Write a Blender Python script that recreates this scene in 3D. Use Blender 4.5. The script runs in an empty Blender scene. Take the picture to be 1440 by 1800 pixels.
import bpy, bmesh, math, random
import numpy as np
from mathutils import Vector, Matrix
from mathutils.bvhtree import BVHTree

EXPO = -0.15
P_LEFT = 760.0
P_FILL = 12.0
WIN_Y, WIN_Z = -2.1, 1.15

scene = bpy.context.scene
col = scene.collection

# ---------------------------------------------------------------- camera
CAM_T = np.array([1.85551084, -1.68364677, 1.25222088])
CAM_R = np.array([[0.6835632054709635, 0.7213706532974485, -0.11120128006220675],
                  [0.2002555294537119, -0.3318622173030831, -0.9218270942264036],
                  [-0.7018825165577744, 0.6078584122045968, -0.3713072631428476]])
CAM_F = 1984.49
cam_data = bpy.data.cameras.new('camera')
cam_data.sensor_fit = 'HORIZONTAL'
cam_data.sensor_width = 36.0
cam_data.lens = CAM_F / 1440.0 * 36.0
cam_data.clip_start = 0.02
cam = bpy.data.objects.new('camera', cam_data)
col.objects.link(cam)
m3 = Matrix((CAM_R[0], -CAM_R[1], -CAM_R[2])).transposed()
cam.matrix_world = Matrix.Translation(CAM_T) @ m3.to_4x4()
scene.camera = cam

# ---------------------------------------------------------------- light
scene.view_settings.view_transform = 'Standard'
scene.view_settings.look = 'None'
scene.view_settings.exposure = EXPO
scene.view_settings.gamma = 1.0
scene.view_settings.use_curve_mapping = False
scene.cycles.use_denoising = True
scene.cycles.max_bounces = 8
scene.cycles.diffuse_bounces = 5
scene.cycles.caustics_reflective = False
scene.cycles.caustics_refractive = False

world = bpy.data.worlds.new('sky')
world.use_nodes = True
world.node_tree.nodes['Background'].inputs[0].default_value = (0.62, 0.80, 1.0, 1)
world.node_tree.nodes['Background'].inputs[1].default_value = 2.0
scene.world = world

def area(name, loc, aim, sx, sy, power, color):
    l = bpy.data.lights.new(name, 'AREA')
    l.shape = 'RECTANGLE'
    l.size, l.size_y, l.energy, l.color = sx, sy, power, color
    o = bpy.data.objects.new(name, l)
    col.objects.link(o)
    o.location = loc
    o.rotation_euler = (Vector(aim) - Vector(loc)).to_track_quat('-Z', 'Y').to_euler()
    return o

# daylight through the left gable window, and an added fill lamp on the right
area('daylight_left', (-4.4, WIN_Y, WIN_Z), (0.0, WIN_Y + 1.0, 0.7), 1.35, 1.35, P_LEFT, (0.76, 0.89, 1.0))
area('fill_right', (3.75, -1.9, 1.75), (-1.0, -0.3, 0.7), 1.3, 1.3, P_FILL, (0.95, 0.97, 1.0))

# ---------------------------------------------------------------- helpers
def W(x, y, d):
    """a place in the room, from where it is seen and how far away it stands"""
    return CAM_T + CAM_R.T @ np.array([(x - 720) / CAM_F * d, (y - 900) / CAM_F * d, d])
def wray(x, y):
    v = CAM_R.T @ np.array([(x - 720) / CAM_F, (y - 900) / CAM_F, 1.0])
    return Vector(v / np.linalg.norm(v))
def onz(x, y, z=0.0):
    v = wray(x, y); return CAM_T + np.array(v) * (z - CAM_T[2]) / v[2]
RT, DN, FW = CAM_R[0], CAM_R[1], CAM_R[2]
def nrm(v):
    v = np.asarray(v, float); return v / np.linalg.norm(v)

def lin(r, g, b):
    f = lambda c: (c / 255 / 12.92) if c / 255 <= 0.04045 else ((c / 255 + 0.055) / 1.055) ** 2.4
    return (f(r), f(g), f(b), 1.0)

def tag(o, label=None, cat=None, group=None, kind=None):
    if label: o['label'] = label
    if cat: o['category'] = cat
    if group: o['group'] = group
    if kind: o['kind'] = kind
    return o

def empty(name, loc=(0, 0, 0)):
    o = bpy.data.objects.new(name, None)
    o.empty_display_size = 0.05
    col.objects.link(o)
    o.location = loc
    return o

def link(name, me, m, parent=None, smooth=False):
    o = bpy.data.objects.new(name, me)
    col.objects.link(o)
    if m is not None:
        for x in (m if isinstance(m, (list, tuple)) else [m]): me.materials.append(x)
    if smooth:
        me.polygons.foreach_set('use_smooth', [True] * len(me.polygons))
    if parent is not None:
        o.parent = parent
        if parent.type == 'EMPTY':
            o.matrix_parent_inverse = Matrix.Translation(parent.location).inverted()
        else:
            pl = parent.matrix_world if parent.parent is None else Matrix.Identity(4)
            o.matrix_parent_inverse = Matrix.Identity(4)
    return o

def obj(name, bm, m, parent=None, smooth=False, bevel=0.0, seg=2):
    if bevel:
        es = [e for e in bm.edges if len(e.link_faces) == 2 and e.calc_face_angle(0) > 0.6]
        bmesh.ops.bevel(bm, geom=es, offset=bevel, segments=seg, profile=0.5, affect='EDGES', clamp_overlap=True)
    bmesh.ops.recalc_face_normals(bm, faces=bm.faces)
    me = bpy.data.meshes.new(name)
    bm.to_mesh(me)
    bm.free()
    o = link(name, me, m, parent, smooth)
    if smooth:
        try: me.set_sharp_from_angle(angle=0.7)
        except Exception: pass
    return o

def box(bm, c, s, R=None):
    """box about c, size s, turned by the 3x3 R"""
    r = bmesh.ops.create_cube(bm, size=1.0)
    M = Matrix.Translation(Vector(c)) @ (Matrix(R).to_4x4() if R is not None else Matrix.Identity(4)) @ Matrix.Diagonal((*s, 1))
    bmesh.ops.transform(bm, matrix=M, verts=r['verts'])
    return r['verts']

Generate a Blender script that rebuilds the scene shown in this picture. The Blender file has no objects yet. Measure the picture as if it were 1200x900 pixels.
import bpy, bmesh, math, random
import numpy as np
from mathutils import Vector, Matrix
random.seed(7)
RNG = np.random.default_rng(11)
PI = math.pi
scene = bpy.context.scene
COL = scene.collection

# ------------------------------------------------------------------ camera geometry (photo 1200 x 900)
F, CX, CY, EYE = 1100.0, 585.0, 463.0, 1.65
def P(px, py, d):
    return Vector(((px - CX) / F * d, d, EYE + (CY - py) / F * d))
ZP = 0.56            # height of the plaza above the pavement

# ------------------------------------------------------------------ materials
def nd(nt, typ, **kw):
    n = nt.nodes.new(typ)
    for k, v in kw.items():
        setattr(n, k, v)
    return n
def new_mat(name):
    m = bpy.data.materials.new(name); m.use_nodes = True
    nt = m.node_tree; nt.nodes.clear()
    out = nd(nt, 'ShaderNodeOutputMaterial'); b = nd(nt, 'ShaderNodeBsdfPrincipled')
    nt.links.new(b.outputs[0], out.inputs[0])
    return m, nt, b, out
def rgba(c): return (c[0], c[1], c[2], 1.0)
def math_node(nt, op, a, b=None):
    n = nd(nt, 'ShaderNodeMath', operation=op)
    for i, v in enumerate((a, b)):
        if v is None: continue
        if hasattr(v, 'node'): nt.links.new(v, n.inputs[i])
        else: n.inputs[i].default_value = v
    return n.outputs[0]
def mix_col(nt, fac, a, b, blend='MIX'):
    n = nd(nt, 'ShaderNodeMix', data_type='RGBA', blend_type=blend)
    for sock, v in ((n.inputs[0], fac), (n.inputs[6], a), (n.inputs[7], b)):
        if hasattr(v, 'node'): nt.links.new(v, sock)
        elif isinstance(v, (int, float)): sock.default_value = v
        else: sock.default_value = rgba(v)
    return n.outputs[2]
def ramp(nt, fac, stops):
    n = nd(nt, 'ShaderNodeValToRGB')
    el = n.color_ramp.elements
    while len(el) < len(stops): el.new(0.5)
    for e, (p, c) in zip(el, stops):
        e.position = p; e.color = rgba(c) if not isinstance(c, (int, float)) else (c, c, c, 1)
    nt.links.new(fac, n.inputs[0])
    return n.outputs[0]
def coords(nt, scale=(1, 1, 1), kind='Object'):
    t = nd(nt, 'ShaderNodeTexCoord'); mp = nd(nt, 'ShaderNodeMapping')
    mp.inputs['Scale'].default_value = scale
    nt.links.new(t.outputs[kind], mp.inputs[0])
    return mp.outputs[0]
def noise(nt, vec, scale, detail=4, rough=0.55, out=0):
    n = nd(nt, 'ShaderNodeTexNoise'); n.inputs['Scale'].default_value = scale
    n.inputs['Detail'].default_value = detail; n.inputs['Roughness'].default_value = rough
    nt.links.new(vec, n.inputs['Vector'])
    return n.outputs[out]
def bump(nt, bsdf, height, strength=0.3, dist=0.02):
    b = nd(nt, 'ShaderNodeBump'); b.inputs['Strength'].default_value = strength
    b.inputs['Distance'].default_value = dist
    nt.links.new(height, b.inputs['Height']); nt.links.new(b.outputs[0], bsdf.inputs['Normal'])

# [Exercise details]
Exactly as written, please reproduce the lines from the first line of the data to the line containing "scene.camera = cam", inclusive, and nothing else.

# [Right answer]
Write a Blender Python script that recreates this scene in 3D. Use Blender 4.5. The script runs in an empty Blender scene. Take the picture to be 1440 by 1800 pixels.
import bpy, bmesh, math, random
import numpy as np
from mathutils import Vector, Matrix
from mathutils.bvhtree import BVHTree

EXPO = -0.15
P_LEFT = 760.0
P_FILL = 12.0
WIN_Y, WIN_Z = -2.1, 1.15

scene = bpy.context.scene
col = scene.collection

# ---------------------------------------------------------------- camera
CAM_T = np.array([1.85551084, -1.68364677, 1.25222088])
CAM_R = np.array([[0.6835632054709635, 0.7213706532974485, -0.11120128006220675],
                  [0.2002555294537119, -0.3318622173030831, -0.9218270942264036],
                  [-0.7018825165577744, 0.6078584122045968, -0.3713072631428476]])
CAM_F = 1984.49
cam_data = bpy.data.cameras.new('camera')
cam_data.sensor_fit = 'HORIZONTAL'
cam_data.sensor_width = 36.0
cam_data.lens = CAM_F / 1440.0 * 36.0
cam_data.clip_start = 0.02
cam = bpy.data.objects.new('camera', cam_data)
col.objects.link(cam)
m3 = Matrix((CAM_R[0], -CAM_R[1], -CAM_R[2])).transposed()
cam.matrix_world = Matrix.Translation(CAM_T) @ m3.to_4x4()
scene.camera = cam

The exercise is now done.